• Description of the task
Pictures are not part of the copy. Retype the lines from the first one through the line that contains "ax_ = (Ps[k".

• Data lines
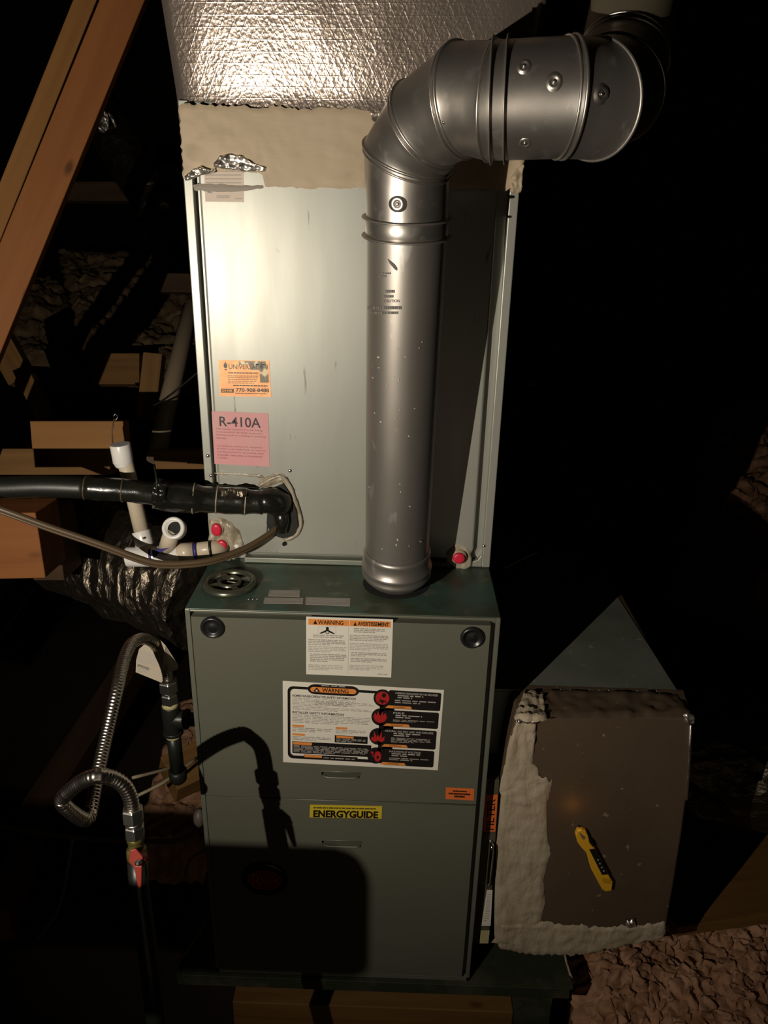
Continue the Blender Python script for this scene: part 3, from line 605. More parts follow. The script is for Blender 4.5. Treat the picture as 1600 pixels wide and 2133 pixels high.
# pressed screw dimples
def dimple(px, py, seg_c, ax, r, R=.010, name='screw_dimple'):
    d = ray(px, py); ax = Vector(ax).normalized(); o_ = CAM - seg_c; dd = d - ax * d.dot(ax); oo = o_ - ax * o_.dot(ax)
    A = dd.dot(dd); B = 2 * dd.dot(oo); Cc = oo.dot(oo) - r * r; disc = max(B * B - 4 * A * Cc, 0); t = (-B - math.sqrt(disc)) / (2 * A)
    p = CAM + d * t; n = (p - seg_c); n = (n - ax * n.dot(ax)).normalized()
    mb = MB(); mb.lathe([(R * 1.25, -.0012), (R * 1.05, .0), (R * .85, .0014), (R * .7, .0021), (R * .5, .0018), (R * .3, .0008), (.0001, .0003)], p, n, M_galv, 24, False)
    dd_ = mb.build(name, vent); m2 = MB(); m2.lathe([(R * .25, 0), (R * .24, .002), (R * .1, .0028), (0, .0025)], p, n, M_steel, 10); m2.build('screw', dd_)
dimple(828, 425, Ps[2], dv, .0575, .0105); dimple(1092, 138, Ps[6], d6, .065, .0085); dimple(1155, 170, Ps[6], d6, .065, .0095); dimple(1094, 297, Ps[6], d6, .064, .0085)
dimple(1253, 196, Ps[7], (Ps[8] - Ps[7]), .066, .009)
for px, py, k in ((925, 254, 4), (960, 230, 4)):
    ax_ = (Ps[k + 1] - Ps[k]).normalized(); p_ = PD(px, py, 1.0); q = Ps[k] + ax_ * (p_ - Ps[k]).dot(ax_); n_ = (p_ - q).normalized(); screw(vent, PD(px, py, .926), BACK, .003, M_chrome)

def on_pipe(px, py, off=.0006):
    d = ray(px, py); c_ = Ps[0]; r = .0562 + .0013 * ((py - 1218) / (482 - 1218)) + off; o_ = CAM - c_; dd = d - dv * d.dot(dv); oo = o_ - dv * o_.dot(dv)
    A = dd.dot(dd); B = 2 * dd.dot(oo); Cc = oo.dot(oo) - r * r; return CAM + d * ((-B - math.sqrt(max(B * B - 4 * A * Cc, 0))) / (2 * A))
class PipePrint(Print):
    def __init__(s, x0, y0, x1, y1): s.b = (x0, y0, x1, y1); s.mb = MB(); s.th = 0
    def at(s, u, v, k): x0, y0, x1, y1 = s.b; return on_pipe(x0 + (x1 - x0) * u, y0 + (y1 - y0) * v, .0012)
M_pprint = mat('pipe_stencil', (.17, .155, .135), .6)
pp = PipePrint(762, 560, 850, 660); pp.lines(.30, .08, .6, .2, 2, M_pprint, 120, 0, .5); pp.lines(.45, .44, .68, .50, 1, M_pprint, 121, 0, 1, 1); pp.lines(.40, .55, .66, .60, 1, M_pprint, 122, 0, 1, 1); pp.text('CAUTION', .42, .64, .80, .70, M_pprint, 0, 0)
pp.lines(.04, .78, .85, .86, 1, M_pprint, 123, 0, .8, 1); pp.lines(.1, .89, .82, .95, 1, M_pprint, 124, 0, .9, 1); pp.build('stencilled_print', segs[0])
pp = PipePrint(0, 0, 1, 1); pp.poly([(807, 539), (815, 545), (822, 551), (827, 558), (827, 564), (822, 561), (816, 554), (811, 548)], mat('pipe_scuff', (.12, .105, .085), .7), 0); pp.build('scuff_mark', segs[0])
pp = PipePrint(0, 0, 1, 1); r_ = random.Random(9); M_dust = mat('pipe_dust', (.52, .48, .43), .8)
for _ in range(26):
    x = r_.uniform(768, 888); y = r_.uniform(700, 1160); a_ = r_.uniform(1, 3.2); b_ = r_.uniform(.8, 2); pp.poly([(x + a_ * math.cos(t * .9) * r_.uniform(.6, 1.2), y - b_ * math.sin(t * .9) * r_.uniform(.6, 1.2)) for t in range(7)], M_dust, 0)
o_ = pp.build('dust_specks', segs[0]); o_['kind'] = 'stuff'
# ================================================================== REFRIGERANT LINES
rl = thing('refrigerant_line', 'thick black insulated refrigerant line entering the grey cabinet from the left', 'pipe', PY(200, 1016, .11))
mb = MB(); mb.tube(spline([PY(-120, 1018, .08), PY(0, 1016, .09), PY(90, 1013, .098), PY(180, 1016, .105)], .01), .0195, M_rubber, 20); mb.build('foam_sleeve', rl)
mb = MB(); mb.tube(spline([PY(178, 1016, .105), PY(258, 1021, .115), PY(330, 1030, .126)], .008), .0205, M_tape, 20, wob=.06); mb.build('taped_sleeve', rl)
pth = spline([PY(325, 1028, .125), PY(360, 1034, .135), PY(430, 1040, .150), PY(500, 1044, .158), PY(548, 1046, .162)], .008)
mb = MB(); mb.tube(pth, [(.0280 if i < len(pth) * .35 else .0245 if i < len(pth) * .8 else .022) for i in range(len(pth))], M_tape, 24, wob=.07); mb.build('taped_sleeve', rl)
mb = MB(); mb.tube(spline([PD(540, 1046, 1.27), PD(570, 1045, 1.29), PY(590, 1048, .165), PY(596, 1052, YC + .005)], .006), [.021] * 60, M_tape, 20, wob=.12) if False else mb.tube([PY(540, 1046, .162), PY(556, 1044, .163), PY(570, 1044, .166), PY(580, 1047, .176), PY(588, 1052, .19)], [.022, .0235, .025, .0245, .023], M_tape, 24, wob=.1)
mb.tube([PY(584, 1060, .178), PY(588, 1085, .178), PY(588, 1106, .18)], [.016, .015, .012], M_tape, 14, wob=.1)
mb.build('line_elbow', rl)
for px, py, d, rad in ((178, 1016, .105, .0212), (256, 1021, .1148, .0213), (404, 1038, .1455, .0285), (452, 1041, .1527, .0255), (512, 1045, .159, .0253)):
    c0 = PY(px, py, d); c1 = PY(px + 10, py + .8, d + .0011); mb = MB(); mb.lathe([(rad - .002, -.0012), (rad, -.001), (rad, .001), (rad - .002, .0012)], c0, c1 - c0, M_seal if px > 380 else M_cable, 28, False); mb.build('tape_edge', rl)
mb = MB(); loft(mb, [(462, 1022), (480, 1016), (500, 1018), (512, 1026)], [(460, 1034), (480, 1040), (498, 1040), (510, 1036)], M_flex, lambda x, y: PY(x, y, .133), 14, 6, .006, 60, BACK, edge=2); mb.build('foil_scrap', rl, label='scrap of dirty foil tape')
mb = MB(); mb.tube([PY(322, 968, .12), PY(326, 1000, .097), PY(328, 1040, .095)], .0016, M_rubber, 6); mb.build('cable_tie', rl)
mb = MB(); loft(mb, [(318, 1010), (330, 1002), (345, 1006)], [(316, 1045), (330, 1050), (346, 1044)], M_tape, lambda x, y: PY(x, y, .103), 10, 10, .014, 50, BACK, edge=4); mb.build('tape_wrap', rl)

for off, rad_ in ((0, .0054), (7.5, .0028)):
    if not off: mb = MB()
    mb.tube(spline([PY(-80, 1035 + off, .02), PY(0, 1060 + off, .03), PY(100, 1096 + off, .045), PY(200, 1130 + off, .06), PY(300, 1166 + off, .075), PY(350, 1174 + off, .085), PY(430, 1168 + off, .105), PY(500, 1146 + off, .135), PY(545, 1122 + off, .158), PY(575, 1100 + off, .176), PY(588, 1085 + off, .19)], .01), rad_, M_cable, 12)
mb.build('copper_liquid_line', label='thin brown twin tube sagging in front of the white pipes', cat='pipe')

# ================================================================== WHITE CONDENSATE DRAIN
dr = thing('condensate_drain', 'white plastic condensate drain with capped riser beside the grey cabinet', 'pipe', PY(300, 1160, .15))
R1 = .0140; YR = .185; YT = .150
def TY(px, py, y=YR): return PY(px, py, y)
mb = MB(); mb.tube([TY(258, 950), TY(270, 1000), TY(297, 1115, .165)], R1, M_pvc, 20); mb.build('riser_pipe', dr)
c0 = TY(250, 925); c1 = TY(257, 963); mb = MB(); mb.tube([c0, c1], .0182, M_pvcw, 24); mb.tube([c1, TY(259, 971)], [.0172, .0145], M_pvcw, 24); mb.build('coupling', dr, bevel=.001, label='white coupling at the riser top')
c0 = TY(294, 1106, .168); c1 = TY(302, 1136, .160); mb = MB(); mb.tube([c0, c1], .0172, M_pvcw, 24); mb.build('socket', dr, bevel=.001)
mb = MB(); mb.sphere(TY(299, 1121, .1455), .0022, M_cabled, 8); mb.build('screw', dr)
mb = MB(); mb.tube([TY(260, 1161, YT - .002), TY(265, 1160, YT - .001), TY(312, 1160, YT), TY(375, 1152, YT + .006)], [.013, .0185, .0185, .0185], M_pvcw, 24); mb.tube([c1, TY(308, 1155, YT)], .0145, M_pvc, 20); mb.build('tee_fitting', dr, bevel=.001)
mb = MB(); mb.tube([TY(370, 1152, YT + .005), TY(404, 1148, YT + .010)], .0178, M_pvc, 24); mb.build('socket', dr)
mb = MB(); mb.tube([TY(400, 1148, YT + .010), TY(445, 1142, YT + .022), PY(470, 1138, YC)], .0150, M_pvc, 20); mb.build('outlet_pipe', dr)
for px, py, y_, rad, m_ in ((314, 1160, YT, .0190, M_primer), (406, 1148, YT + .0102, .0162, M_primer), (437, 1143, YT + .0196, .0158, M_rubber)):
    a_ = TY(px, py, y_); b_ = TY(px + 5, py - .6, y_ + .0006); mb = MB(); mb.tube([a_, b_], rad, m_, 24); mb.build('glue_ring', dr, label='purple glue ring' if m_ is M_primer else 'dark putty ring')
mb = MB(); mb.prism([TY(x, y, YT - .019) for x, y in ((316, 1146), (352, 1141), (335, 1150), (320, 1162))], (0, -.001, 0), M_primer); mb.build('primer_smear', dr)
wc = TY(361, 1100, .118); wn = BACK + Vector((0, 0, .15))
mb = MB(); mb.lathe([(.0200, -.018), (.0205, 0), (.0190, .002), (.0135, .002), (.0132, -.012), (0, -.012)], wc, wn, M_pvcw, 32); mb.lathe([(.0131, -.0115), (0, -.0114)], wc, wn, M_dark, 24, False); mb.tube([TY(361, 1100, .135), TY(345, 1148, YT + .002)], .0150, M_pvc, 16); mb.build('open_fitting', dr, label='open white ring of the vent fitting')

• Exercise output
Continue the Blender Python script for this scene: part 3, from line 605. More parts follow. The script is for Blender 4.5. Treat the picture as 1600 pixels wide and 2133 pixels high.
# pressed screw dimples
def dimple(px, py, seg_c, ax, r, R=.010, name='screw_dimple'):
    d = ray(px, py); ax = Vector(ax).normalized(); o_ = CAM - seg_c; dd = d - ax * d.dot(ax); oo = o_ - ax * o_.dot(ax)
    A = dd.dot(dd); B = 2 * dd.dot(oo); Cc = oo.dot(oo) - r * r; disc = max(B * B - 4 * A * Cc, 0); t = (-B - math.sqrt(disc)) / (2 * A)
    p = CAM + d * t; n = (p - seg_c); n = (n - ax * n.dot(ax)).normalized()
    mb = MB(); mb.lathe([(R * 1.25, -.0012), (R * 1.05, .0), (R * .85, .0014), (R * .7, .0021), (R * .5, .0018), (R * .3, .0008), (.0001, .0003)], p, n, M_galv, 24, False)
    dd_ = mb.build(name, vent); m2 = MB(); m2.lathe([(R * .25, 0), (R * .24, .002), (R * .1, .0028), (0, .0025)], p, n, M_steel, 10); m2.build('screw', dd_)
dimple(828, 425, Ps[2], dv, .0575, .0105); dimple(1092, 138, Ps[6], d6, .065, .0085); dimple(1155, 170, Ps[6], d6, .065, .0095); dimple(1094, 297, Ps[6], d6, .064, .0085)
dimple(1253, 196, Ps[7], (Ps[8] - Ps[7]), .066, .009)
for px, py, k in ((925, 254, 4), (960, 230, 4)):
    ax_ = (Ps[k + 1] - Ps[k]).normalized(); p_ = PD(px, py, 1.0); q = Ps[k] + ax_ * (p_ - Ps[k]).dot(ax_); n_ = (p_ - q).normalized(); screw(vent, PD(px, py, .926), BACK, .003, M_chrome)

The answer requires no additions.